Tree City for 24 years
Alexis Barker
NLJ Reporter
The city of Newcastle and the Newcastle Tree Board will celebrate Arbor Day by planting 25 trees near the baseball complex in Newcastle on May 10 at 2 p.m. It has been the tradition in Newcastle to plant trees for Arbor Day. As in previous years, one tree will have a time capsule buried with it, signed by all those who helped to plant the trees.
“This year the city got 25 trees, but our main goal is to get the junipers in; we have 15 of those,” said Lacey Sloan, a member of the tree board and manager of the Weston County Natural Resource District. “We need hands! We are hoping to have the holes already dug, so we will just be getting them in the ground and covering them up.”
Sloan said that the city has also purchased bur oak, northern red oak, pin oak, narrow leaf cottonwood and golden willow to be planted in the area.
“We are more or less going for some diversity of tree species. The only one we are “trying” is the northern red oak,” Sloan said. Some trees do better in different areas of town depending on the soil and moisture of the area, she said.
Newcastle has always put an emphasis on trees and 2019 marks the city’s 24th year as a Tree City, according to Sloan. She said that a Tree City must have a tree board, tree care ordinance, a community forestry program with an annual budget of at least $2 per capita and an Arbor Day observance and proclamation.
For the past 10 years, Newcastle has received the Growth Award, meaning that the city was awarded 10 or more points for activities in categories such as education and public relations, partnerships, planning and management and tree planting and maintenance.

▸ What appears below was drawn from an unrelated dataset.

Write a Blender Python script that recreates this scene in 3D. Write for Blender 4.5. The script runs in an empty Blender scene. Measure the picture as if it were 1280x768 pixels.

“We received over 10 points this year and that is what qualified for the Sterling Growth Award. Communities that receive the growth award for 10 years receive the Sterling Growth Award,” Sloan said. “We have met the requirements for the first award, and that is why we are getting the higher Sterling award.”
Sloan said that in 2018 only 17 cities across the country received the award and this year Newcastle will join a limited number of communities across the country receiving it.
Sloan said that trees are an important part of the beautification process in Newcastle and also provide habitat for animals and food for people and animals.